Council Tax on Empty Homes Can Double


Local authorities have now the power to double council tax rates on properties that have been empty for two years or more, according to the new legislation introduced today. The Ministry of Housing, Communities and Local Government says it hopes that this decision will lead to thousands of empty properties across England being brought back into use.

Currently there are 200,000 long-term empty dwelling in England, compared to 300,000 in 2010. The number fell dramatically in 2013, when councils received the power to charge 50% premium on council tax bills. Now the government hopes that another intervention targeting the bills will produce a similar outcome.

“It is simply wrong that while there are 200,000 long-term empty properties across the country, thousands of families are desperate for a secure place to call home,” said Local Government Minister Rishi Sunak. “This new power will equip councils with the tools they need to encourage owners of long-term empty properties to bring them back into use.”

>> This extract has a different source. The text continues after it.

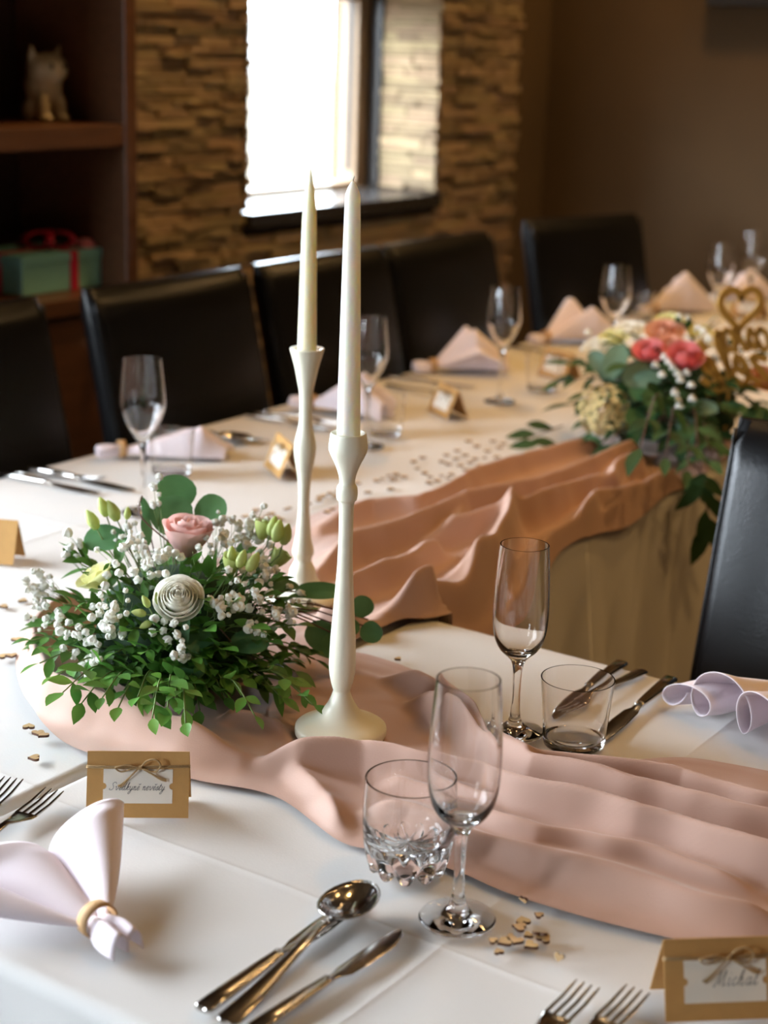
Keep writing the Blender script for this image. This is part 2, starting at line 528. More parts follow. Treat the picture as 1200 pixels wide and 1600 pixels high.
SX = WX + 0.001
W1a, W1b = WINDOWS[0]
cladding('trim_1', (SX, 2.72, 0), (0, 1, 0), (1, 0, 0), W1a - 2.72, 0.0, CEIL, 0.86, 1.60, 1)
cladding('trim_2', (SX, W1b, 0), (0, 1, 0), (1, 0, 0), 4.765 - W1b, 0.0, CEIL, 0.86, 1.60, 2)
cladding('trim_3', (GLASS_X + 0.0765, W1b - 0.001, 0.0), (1, 0, 0), (0, -1, 0), SX - GLASS_X - 0.050, WIN_Z0 + 0.003, WIN_TOPS[0], 0.9, 1.60, 3, 0.5)
cladding('trim_4', (GLASS_X + 0.0765, W1a + 0.001, 0.0), (1, 0, 0), (0, 1, 0), SX - GLASS_X - 0.050, WIN_Z0 + 0.003, WIN_TOPS[0], 9.0, 9.6, 4, 0.5)
cladding('trim_6', (SX, W1a, 0), (0, 1, 0), (1, 0, 0), W1b - W1a, WIN_TOPS[0], CEIL, 9.0, 9.6, 6)
cladding('trim_5', (SX, W1a, 0), (0, 1, 0), (1, 0, 0), W1b - W1a, 0.0, WIN_Z0 - 0.05, 0.86, 1.6, 5)

# ceiling downlights (above the frame): the warm light of the room
LAMPS = [(-1.25, 3.6), (-0.8, 2.9), (-0.2, 1.8), (0.5, 2.7), (-1.3, 4.45), (1.6, 3.6), (1.5, 1.2), (-2.05, 2.9), (-2.05, 4.55), (0.4, 3.8)]
lamp0 = None
for i, (x, y) in enumerate(LAMPS):
    if lamp0 is None:
        t = thing('downlight', (x, y, CEIL), 0, 'round warm recessed downlight in the ceiling above the tables', 'lamp', 'ceiling downlights')
        MB().lathe([(0.045, -0.004), (0.060, -0.008), (0.062, -0.001), (0.045, 0.0)], 32, closed=True).build('trim_ring', M['lampmetal'], t)
        MB().lathe([(0, -0.003), (0.044, -0.003)], 32).build('lamp_disc', M['lampglow'], t)
        lamp0 = t
    else:
        t = copy_tree(lamp0); t.location = (x, y, CEIL)
    ld = bpy.data.lights.new('downlight_beam', 'SPOT'); ld.energy = LAMP_W * (9 if x < -2.0 else 4); ld.color = LAMP_COL
    ld.spot_size = math.radians(120); ld.spot_blend = 0.8; ld.shadow_soft_size = 0.05
    lo = bpy.data.objects.new('downlight_beam', ld); COL.objects.link(lo); lo.parent = t; lo.location = (0, 0, -0.02)

# television on the end wall, only its lower rim reaches the frame
tv = thing('television', (-1.67, Y1 - 0.002, 1.555), 0, 'black flat television on the brown end wall, cut by the frame', 'television')
bevel(MB().box(-0.55, 0.55, -0.05, 0, 0, 0.64).build('casing', M['chair_leg'], tv, False), 0.006)
MB().box(-0.53, 0.53, -0.052, -0.0505, 0.02, 0.62).build('screen', M['sill'], tv, False)

# ------------------------------------------------------------------ cabinet with shelves
CX = -2.45
cab = thing('shelf_cabinet', (CX, 0, 0), 0, 'dark walnut cabinet with open shelves beside the stone wall', 'cabinet')
CY0, CY1 = 1.72, 2.665
dpt = CX - WX - 0.004
bevel(MB().box(-dpt, 0, CY1 - 0.036, CY1, 0, 2.30).build('side_panel', M['wood'], cab, False), 0.003)
bevel(MB().box(-dpt, 0, CY0, CY0 + 0.036, 0, 2.30).build('side_panel', M['wood'], cab, False), 0.003)
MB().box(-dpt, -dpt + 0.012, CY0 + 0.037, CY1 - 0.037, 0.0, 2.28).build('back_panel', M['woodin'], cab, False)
bevel(MB().box(-dpt + 0.013, -0.002, CY0 + 0.037, CY1 - 0.037, 1.203, 1.247).build('shelf', M['wood'], cab, False), 0.003)
bevel(MB().box(-dpt + 0.013, -0.002, CY0 + 0.037, CY1 - 0.037, 1.62, 1.66).build('shelf', M['wood'], cab, False), 0.003)
bevel(MB().box(-dpt, 0, CY0, CY1, 2.301, 2.34).build('top_board', M['wood'], cab, False), 0.003)
bevel(MB().box(-dpt + 0.013, 0.012, CY0 + 0.037, CY1 - 0.037, 0.870, 0.905).build('counter_board', M['wood'], cab, False), 0.003)
for k, (a, b) in enumerate(((CY0 + 0.040, 2.19), (2.194, CY1 - 0.040))):
    dr = bevel(MB().box(-0.022, -0.001, a, b, 0.08, 0.866).build('door', M['wood'], cab, False), 0.003)
    kn = MB().lathe([(0, 0.03), (0.012, 0.028), (0.015, 0.020), (0.010, 0.010), (0.006, 0)], 20).build('knob', M['brass'], dr)
    kn.matrix_local = frame_mat(Vector((0.0, (b - 0.10) if k else (a + 0.10), 0.80)), (0, 1, 0), (1, 0, 0))
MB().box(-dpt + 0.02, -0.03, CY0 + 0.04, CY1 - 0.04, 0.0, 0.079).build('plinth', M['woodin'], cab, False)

# cat figurine on the upper shelf
cat = thing('cat_figurine', (-2.60, 2.545, 1.2472), 0, 'cream ceramic cat figurine with pointed ears on the shelf', 'figurine')


def ellip(mb, c, r, n=14, k=9):
    P = []
    for i in range(n):
        a = 2 * PI * i / n
        P.append([(c[0] + r[0] * math.cos(a) * math.sin(PI * j / k), c[1] + r[1] * math.sin(a) * math.sin(PI * j / k), c[2] + r[2] * math.cos(PI * j / k)) for j in range(k + 1)])
    return mb.grid(P, closed_u=True)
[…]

Clear guidance has been published by the Government alongside the new legislation that states that councils should not penalise the owners of homes that are genuinely on the market for rent or sale. Exemptions are also in place for homes that are empty for a specific reason, such as the occupant going into care.

In addition, discounts will also apply where homes are empty due to special circumstances such as fire, flooding or hardship. Council tax exemptions already apply for homes that are empty while waiting for probate to be granted.